Reproduce all the lines exactly as they stand, apart from the pictures.

★ ★ ★ ★ ★ ★ ★

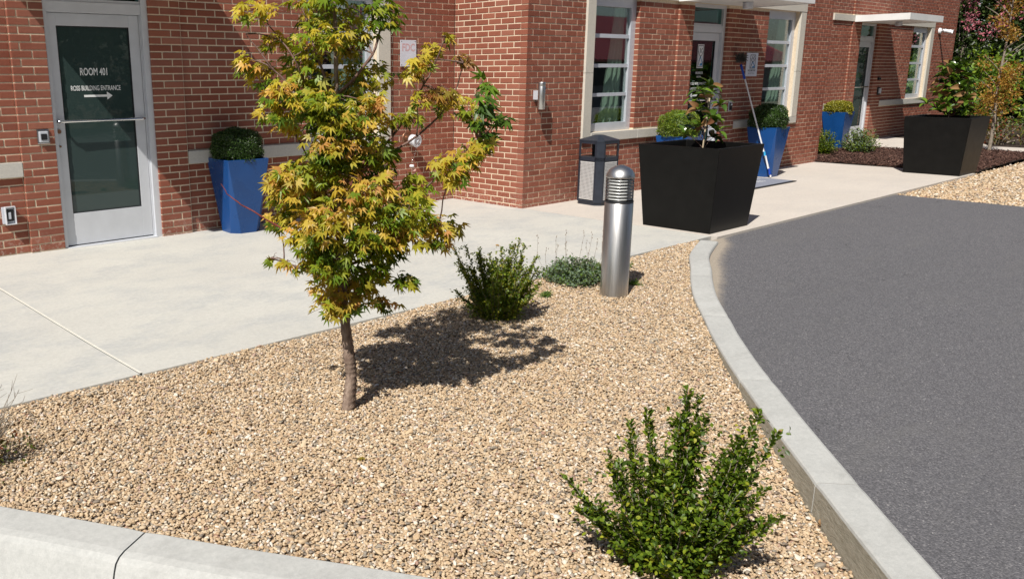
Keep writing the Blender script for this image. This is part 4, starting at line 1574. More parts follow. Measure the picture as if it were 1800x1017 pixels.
S_, C_ = .395, .062
bd = MB()
prism(bd, octo(S_ - .02, C_), .0, octo(S_ - .02, C_), .035)
prism(bd, octo(S_, C_), .035, octo(S_, C_), .055)
prism(bd, octo(S_, C_), .535, octo(S_, C_), .580)
a = S_ / 2
for sx in (-1, 1):
    for sy in (-1, 1):
        q = [(sx * (a - C_), sy * a), (sx * a, sy * (a - C_)), (sx * a, sy * (a - C_ - .028)), (sx * (a - C_ - .028), sy * a)]
        q = [(sx * (a - C_ - .028), sy * a), (sx * (a - C_), sy * a), (sx * a, sy * (a - C_)), (sx * a, sy * (a - C_ - .028)), (sx * (a - .03), sy * (a - .06)), (sx * (a - .06), sy * (a - .03))]
        if sx * sy < 0:
            q = q[::-1]
        prism(bd, q, .055, q, .742)
bd.build('frame', M['bin_metal'], t)
mb = MB()
prism(mb, octo(S_ - .03, C_), .06, octo(S_ - .03, C_), .55)
mb.build('liner', M['dark'], t)
mb = MB()
w_ = a - C_ - .026
for k in range(4):
    m = Matrix.Rotation(k * pi / 2, 3, 'Z')
    b2 = MB().bbox(-w_, w_, -a - .003, -a + .006, .065, .525, .002)
    pn = MB().add([m @ Vector(v) for v in b2.v], b2.f)
    po = pn.build('perforated_panel', M['bin_panel'], t)
    hl = MB()
    for iy in range(26):
        for ix in range(11):
            xx, zz = (ix - 5) * .0205, .082 + iy * .0170
            hh = .0047
            hl.add([m @ Vector(q) for q in ((xx - hh, -a - .0038, zz - hh), (xx + hh, -a - .0038, zz - hh), (xx + hh, -a - .0038, zz + hh), (xx - hh, -a - .0038, zz + hh))], [(0, 1, 2, 3)])
    hl.build('perforation', M['dark'], po)['kind'] = 'stuff'
mb = MB()
prism(mb, octo(S_, C_), .740, octo(S_, C_), .768)
prism(mb, octo(S_ + .006, C_), .768, octo(S_ + .004, C_), .782)
prism(mb, octo(S_ + .004, C_), .782, octo(.10, .03), .838)
mb.build('lid', M['bin_metal'], t)

t = tag(empty('bollard_light', (5.285, 3.575, -.01)), 'stainless steel bollard light with louvred head in the gravel', 'bollard')
R_ = .102
MB().lathe([(R_, -.1), (R_, .705), (R_ - .004, .709)], n=64).build('post', M['steel'], t)
MB().lathe([(R_ - .004, .709), (R_ + .0005, .712), (R_ + .0005, .722), (R_ - .006, .726), (0, .726)], n=64).build('collar', M['dark'], t)
for i in range(7):
    z = .742 + i * .0226
    MB().lathe([(.040, z + .014), (.060, z + .012), (.094, z - .004), (.097, z - .007), (.094, z - .009), (.060, z + .004), (.040, z + .006)], n=48).build('louvre', M['louvre'], t)
MB().lathe([(.036, .724), (.036, .892)], n=24).build('lamp_tube', M['dark'], t)
for k in range(3):
    aa = k * 2 * pi / 3 + 3.75
    MB().tube([(.088 * cos(aa), .088 * sin(aa), .726), (.088 * cos(aa), .088 * sin(aa), .892)], .006, 8).build('rod', M['chrome'], t)
gl = NT('clear_tube')
tr = gl.n('ShaderNodeBsdfTransparent')
tr.inputs[0].default_value = (.93, .94, .94, 1)
gs = gl.n('ShaderNodeBsdfGlossy', Roughness=.05)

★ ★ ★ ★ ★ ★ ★

> _ANSWER TO THIS TASK_
Keep writing the Blender script for this image. This is part 4, starting at line 1574. More parts follow. Measure the picture as if it were 1800x1017 pixels.
S_, C_ = .395, .062
bd = MB()
prism(bd, octo(S_ - .02, C_), .0, octo(S_ - .02, C_), .035)
prism(bd, octo(S_, C_), .035, octo(S_, C_), .055)
prism(bd, octo(S_, C_), .535, octo(S_, C_), .580)
a = S_ / 2
for sx in (-1, 1):
    for sy in (-1, 1):
        q = [(sx * (a - C_), sy * a), (sx * a, sy * (a - C_)), (sx * a, sy * (a - C_ - .028)), (sx * (a - C_ - .028), sy * a)]
        q = [(sx * (a - C_ - .028), sy * a), (sx * (a - C_), sy * a), (sx * a, sy * (a - C_)), (sx * a, sy * (a - C_ - .028)), (sx * (a - .03), sy * (a - .06)), (sx * (a - .06), sy * (a - .03))]
        if sx * sy < 0:
            q = q[::-1]
        prism(bd, q, .055, q, .742)
bd.build('frame', M['bin_metal'], t)
mb = MB()
prism(mb, octo(S_ - .03, C_), .06, octo(S_ - .03, C_), .55)
mb.build('liner', M['dark'], t)
mb = MB()
w_ = a - C_ - .026
for k in range(4):
    m = Matrix.Rotation(k * pi / 2, 3, 'Z')
    b2 = MB().bbox(-w_, w_, -a - .003, -a + .006, .065, .525, .002)
    pn = MB().add([m @ Vector(v) for v in b2.v], b2.f)
    po = pn.build('perforated_panel', M['bin_panel'], t)
    hl = MB()
    for iy in range(26):
        for ix in range(11):
            xx, zz = (ix - 5) * .0205, .082 + iy * .0170
            hh = .0047
            hl.add([m @ Vector(q) for q in ((xx - hh, -a - .0038, zz - hh), (xx + hh, -a - .0038, zz - hh), (xx + hh, -a - .0038, zz + hh), (xx - hh, -a - .0038, zz + hh))], [(0, 1, 2, 3)])
    hl.build('perforation', M['dark'], po)['kind'] = 'stuff'
mb = MB()
prism(mb, octo(S_, C_), .740, octo(S_, C_), .768)
prism(mb, octo(S_ + .006, C_), .768, octo(S_ + .004, C_), .782)
prism(mb, octo(S_ + .004, C_), .782, octo(.10, .03), .838)
mb.build('lid', M['bin_metal'], t)

t = tag(empty('bollard_light', (5.285, 3.575, -.01)), 'stainless steel bollard light with louvred head in the gravel', 'bollard')
R_ = .102
MB().lathe([(R_, -.1), (R_, .705), (R_ - .004, .709)], n=64).build('post', M['steel'], t)
MB().lathe([(R_ - .004, .709), (R_ + .0005, .712), (R_ + .0005, .722), (R_ - .006, .726), (0, .726)], n=64).build('collar', M['dark'], t)
for i in range(7):
    z = .742 + i * .0226
    MB().lathe([(.040, z + .014), (.060, z + .012), (.094, z - .004), (.097, z - .007), (.094, z - .009), (.060, z + .004), (.040, z + .006)], n=48).build('louvre', M['louvre'], t)
MB().lathe([(.036, .724), (.036, .892)], n=24).build('lamp_tube', M['dark'], t)
for k in range(3):
    aa = k * 2 * pi / 3 + 3.75
    MB().tube([(.088 * cos(aa), .088 * sin(aa), .726), (.088 * cos(aa), .088 * sin(aa), .892)], .006, 8).build('rod', M['chrome'], t)
gl = NT('clear_tube')
tr = gl.n('ShaderNodeBsdfTransparent')
tr.inputs[0].default_value = (.93, .94, .94, 1)
gs = gl.n('ShaderNodeBsdfGlossy', Roughness=.05)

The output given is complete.